Write out the data below exactly as given, without any of its pictures.

-=-=-

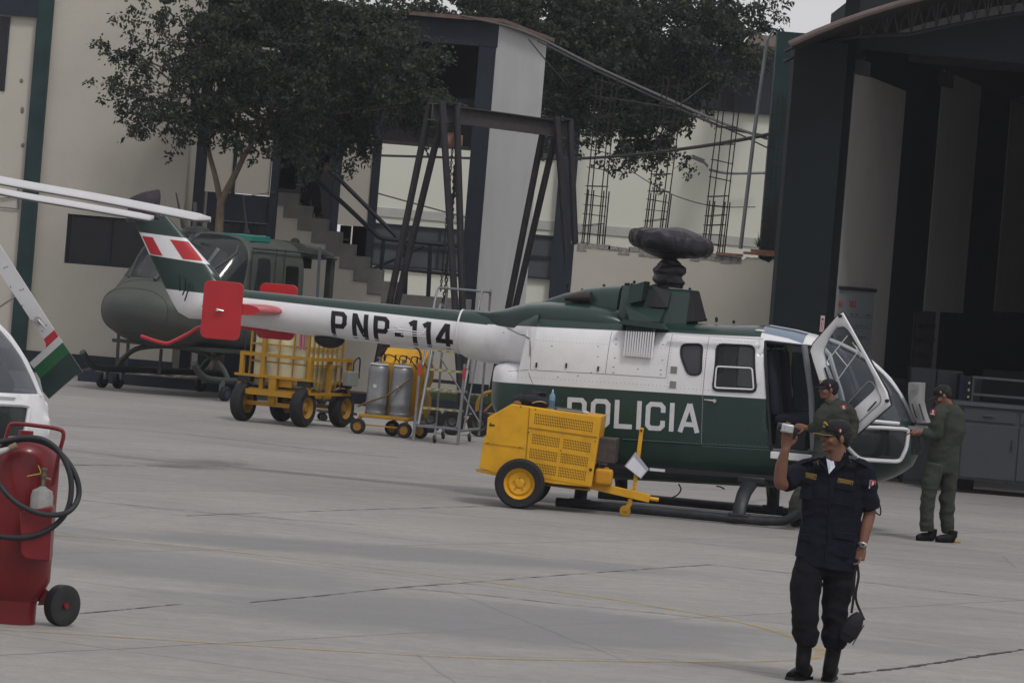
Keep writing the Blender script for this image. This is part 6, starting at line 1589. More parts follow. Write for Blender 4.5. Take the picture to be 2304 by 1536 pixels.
hb2 = MB().bar((h0[0], -.2, h0[1]), (h1[0], -.2, h1[1]), .045, .02, up=(0, 1, 0)).build('tow_handle', yel, gp, bevel=.004, smooth=False)
b = MB()
for k in range(5):
    t = .06 + .06 * k; p = Vector((h0[0], -.2, h0[1])).lerp(Vector((h1[0], -.2, h1[1])), t); b.ball((p.x, -.2245, p.z), .006, 6)
b.ball((h1[0] - .001, -.2245, h1[1] - .03), .014, 8); b.build('hole', blackp, hb2)
k0 = G(1418, 1122, -.2); k1 = G(1409, 1142, -.2)
MB().tube([(k0[0], -.2, k0[1]), (k0[0], -.2, k0[1] - .06)], .028, 8).build('caster_stem', yeld, gp)
cr = .062
MB().bar((k0[0], -.235, k0[1] - .05), (k1[0] - .01, -.235, cr), .05, .01, up=(0, 1, 0)).bar((k0[0], -.165, k0[1] - .05), (k1[0] - .01, -.165, cr), .05, .01, up=(0, 1, 0)).build('caster_fork', yeld, gp, smooth=False)
cw_ = MB().lathe([(.01, -.02), (cr * .9, -.022), (cr, -.014), (cr, .014), (cr * .9, .022), (.01, .02)], 24, Matrix.Translation((k1[0] - .01, -.2, cr)) @ Matrix.Rotation(R(90), 4, 'X')).build('caster_wheel', yeld, gp)
# fuel can, engine unit and document sleeve
a = G(1340, 1050, -.3); c = G(1377, 1094, -.3)
can = empty('fuel_can', 'small yellow plastic fuel can standing at the front of the power cart', 'fuel can', GF.o + Matrix.Rotation(GF.yaw, 3, 'Z') @ Vector((a[0], -.36, c[1] + .005)), GF.yaw)
ww_ = c[0] - a[0]; hh = a[1] - c[1]
MB().box(0, ww_, 0, .13, 0, hh * .92).build('can', mat('can_yellow', (.50, .23, .006), .5, var=.1, dirt=.3, dirtcol=(.2, .1, .01), dscale=8), can, bevel=.035, seg=4)
MB().lathe([(0, hh * .9), (.03, hh * .9), (.03, hh), (0, hh)], 12, Matrix.Translation((ww_ * .6, .065, 0))).build('cap', yeld, can)
a = G(1350, 984, -.2); c = G(1384, 1042, -.2)
MB().box(a[0] - .02, c[0], -.28, .25, c[1], a[1]).build('battery_box', mat('greasy_brown', (.055, .045, .042), .6, var=.4, scale=14), gp, bevel=.01)
MB().box(a[0] - .08, a[0] - .02, -.36, .3, c[1] - .12, a[1] - .0).build('control_panel', blackp, gp, smooth=False)
sv = [G(1430, 1016, -.24), G(1460, 1055, -.24), G(1442, 1077, -.24), G(1405, 1048, -.24)]
sl_ = empty('document_sleeve', 'clear plastic sleeve with white sheet hung on the cart handle', 'document', GF.o + Matrix.Rotation(GF.yaw, 3, 'Z') @ Vector((sv[0][0], -.24, sv[0][1])), GF.yaw)
o_ = Vector((sv[0][0], 0, sv[0][1])); V3 = [Vector((p[0], 0, p[1])) - o_ for p in sv]
def quadslab(V_, y0, y1, name, m, par): 
    n = len(V_); return MB().add([(v.x, y0, v.z) for v in V_] + [(v.x, y1, v.z) for v in V_], [tuple(range(n)), tuple(reversed(range(n, 2 * n)))] + [(i, i + n, (i + 1) % n + n, (i + 1) % n) for i in range(n)]).build(name, m, par, smooth=False)
quadslab(V3, .0, .006, 'sleeve', mat('plastic_sleeve', (.33, .33, .35), .15), sl_)
quadslab([V3[0].lerp(V3[1], .06).lerp(V3[3].lerp(V3[2], .06), .26), V3[0].lerp(V3[1], .95).lerp(V3[3].lerp(V3[2], .95), .26), V3[3].lerp(V3[2], .95).lerp(V3[1], .04), V3[3].lerp(V3[2], .06).lerp(V3[0], .04)], -.004, -.0005, 'sheet', mat('paper2', (.62, .62, .68), .7), sl_)
# things lying on the cart's top
tp0 = G(1150, 909, 0); tp1 = G(1354, 936, 0); tang = math.atan2(tp1[1] - tp0[1], tp1[0] - tp0[0])
def on_top(px, yl): 
    x = GF.xz(px, 915, yl)[0]; return Vector((x, yl, tp0[1] + (x - tp0[0]) * math.tan(tang)))
def gw(v): return GF.o + Matrix.Rotation(GF.yaw, 3, 'Z') @ v
bg_ = empty('tool_bag', 'crumpled black tool bag with tan patches lying on the power cart', 'bag', gw(on_top(1196, -.05)), GF.yaw)
def blob(w_, d_, h_, amp, seed, n=28, e=2.6):
    rr = []
    for i in range(11):
        t = i / 10; s = max(.25, math.sin(math.pi * (.14 + .8 * t)) ** .6); 
        rr.append([Vector((w_ / 2 * s * math.copysign(abs(math.cos(a)) ** (2 / e), math.cos(a)), d_ / 2 * s * math.copysign(abs(math.sin(a)) ** (2 / e), math.sin(a)), h_ * t)) for a in [2 * math.pi * j / n for j in range(n)]])
    return [[p + Vector((p.x, p.y, 0)).normalized() * crumple(p, amp, 9, seed) + Vector((0, 0, crumple(p, amp, 6, seed + 5) * (1 if i else 0))) for p in r_] for i, r_ in enumerate(rr)]
bk = mat('bag_black', (0.010, 0.010, 0.014), .75, var=.3, scale=20)
MB().loft(blob(.42, .34, .14, .035, 2), True).build('bag', bk, bg_, ang=70)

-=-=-

Expected answer
Keep writing the Blender script for this image. This is part 6, starting at line 1589. More parts follow. Write for Blender 4.5. Take the picture to be 2304 by 1536 pixels.
hb2 = MB().bar((h0[0], -.2, h0[1]), (h1[0], -.2, h1[1]), .045, .02, up=(0, 1, 0)).build('tow_handle', yel, gp, bevel=.004, smooth=False)
b = MB()
for k in range(5):
    t = .06 + .06 * k; p = Vector((h0[0], -.2, h0[1])).lerp(Vector((h1[0], -.2, h1[1])), t); b.ball((p.x, -.2245, p.z), .006, 6)
b.ball((h1[0] - .001, -.2245, h1[1] - .03), .014, 8); b.build('hole', blackp, hb2)
k0 = G(1418, 1122, -.2); k1 = G(1409, 1142, -.2)
MB().tube([(k0[0], -.2, k0[1]), (k0[0], -.2, k0[1] - .06)], .028, 8).build('caster_stem', yeld, gp)
cr = .062
MB().bar((k0[0], -.235, k0[1] - .05), (k1[0] - .01, -.235, cr), .05, .01, up=(0, 1, 0)).bar((k0[0], -.165, k0[1] - .05), (k1[0] - .01, -.165, cr), .05, .01, up=(0, 1, 0)).build('caster_fork', yeld, gp, smooth=False)
cw_ = MB().lathe([(.01, -.02), (cr * .9, -.022), (cr, -.014), (cr, .014), (cr * .9, .022), (.01, .02)], 24, Matrix.Translation((k1[0] - .01, -.2, cr)) @ Matrix.Rotation(R(90), 4, 'X')).build('caster_wheel', yeld, gp)
# fuel can, engine unit and document sleeve
a = G(1340, 1050, -.3); c = G(1377, 1094, -.3)
can = empty('fuel_can', 'small yellow plastic fuel can standing at the front of the power cart', 'fuel can', GF.o + Matrix.Rotation(GF.yaw, 3, 'Z') @ Vector((a[0], -.36, c[1] + .005)), GF.yaw)
ww_ = c[0] - a[0]; hh = a[1] - c[1]
MB().box(0, ww_, 0, .13, 0, hh * .92).build('can', mat('can_yellow', (.50, .23, .006), .5, var=.1, dirt=.3, dirtcol=(.2, .1, .01), dscale=8), can, bevel=.035, seg=4)
MB().lathe([(0, hh * .9), (.03, hh * .9), (.03, hh), (0, hh)], 12, Matrix.Translation((ww_ * .6, .065, 0))).build('cap', yeld, can)
a = G(1350, 984, -.2); c = G(1384, 1042, -.2)
MB().box(a[0] - .02, c[0], -.28, .25, c[1], a[1]).build('battery_box', mat('greasy_brown', (.055, .045, .042), .6, var=.4, scale=14), gp, bevel=.01)
MB().box(a[0] - .08, a[0] - .02, -.36, .3, c[1] - .12, a[1] - .0).build('control_panel', blackp, gp, smooth=False)
sv = [G(1430, 1016, -.24), G(1460, 1055, -.24), G(1442, 1077, -.24), G(1405, 1048, -.24)]
sl_ = empty('document_sleeve', 'clear plastic sleeve with white sheet hung on the cart handle', 'document', GF.o + Matrix.Rotation(GF.yaw, 3, 'Z') @ Vector((sv[0][0], -.24, sv[0][1])), GF.yaw)
o_ = Vector((sv[0][0], 0, sv[0][1])); V3 = [Vector((p[0], 0, p[1])) - o_ for p in sv]
def quadslab(V_, y0, y1, name, m, par): 
    n = len(V_); return MB().add([(v.x, y0, v.z) for v in V_] + [(v.x, y1, v.z) for v in V_], [tuple(range(n)), tuple(reversed(range(n, 2 * n)))] + [(i, i + n, (i + 1) % n + n, (i + 1) % n) for i in range(n)]).build(name, m, par, smooth=False)
quadslab(V3, .0, .006, 'sleeve', mat('plastic_sleeve', (.33, .33, .35), .15), sl_)
quadslab([V3[0].lerp(V3[1], .06).lerp(V3[3].lerp(V3[2], .06), .26), V3[0].lerp(V3[1], .95).lerp(V3[3].lerp(V3[2], .95), .26), V3[3].lerp(V3[2], .95).lerp(V3[1], .04), V3[3].lerp(V3[2], .06).lerp(V3[0], .04)], -.004, -.0005, 'sheet', mat('paper2', (.62, .62, .68), .7), sl_)
# things lying on the cart's top
tp0 = G(1150, 909, 0); tp1 = G(1354, 936, 0); tang = math.atan2(tp1[1] - tp0[1], tp1[0] - tp0[0])
def on_top(px, yl): 
    x = GF.xz(px, 915, yl)[0]; return Vector((x, yl, tp0[1] + (x - tp0[0]) * math.tan(tang)))
def gw(v): return GF.o + Matrix.Rotation(GF.yaw, 3, 'Z') @ v
bg_ = empty('tool_bag', 'crumpled black tool bag with tan patches lying on the power cart', 'bag', gw(on_top(1196, -.05)), GF.yaw)
def blob(w_, d_, h_, amp, seed, n=28, e=2.6):
    rr = []
    for i in range(11):
        t = i / 10; s = max(.25, math.sin(math.pi * (.14 + .8 * t)) ** .6); 
        rr.append([Vector((w_ / 2 * s * math.copysign(abs(math.cos(a)) ** (2 / e), math.cos(a)), d_ / 2 * s * math.copysign(abs(math.sin(a)) ** (2 / e), math.sin(a)), h_ * t)) for a in [2 * math.pi * j / n for j in range(n)]])
    return [[p + Vector((p.x, p.y, 0)).normalized() * crumple(p, amp, 9, seed) + Vector((0, 0, crumple(p, amp, 6, seed + 5) * (1 if i else 0))) for p in r_] for i, r_ in enumerate(rr)]
bk = mat('bag_black', (0.010, 0.010, 0.014), .75, var=.3, scale=20)
MB().loft(blob(.42, .34, .14, .035, 2), True).build('bag', bk, bg_, ang=70)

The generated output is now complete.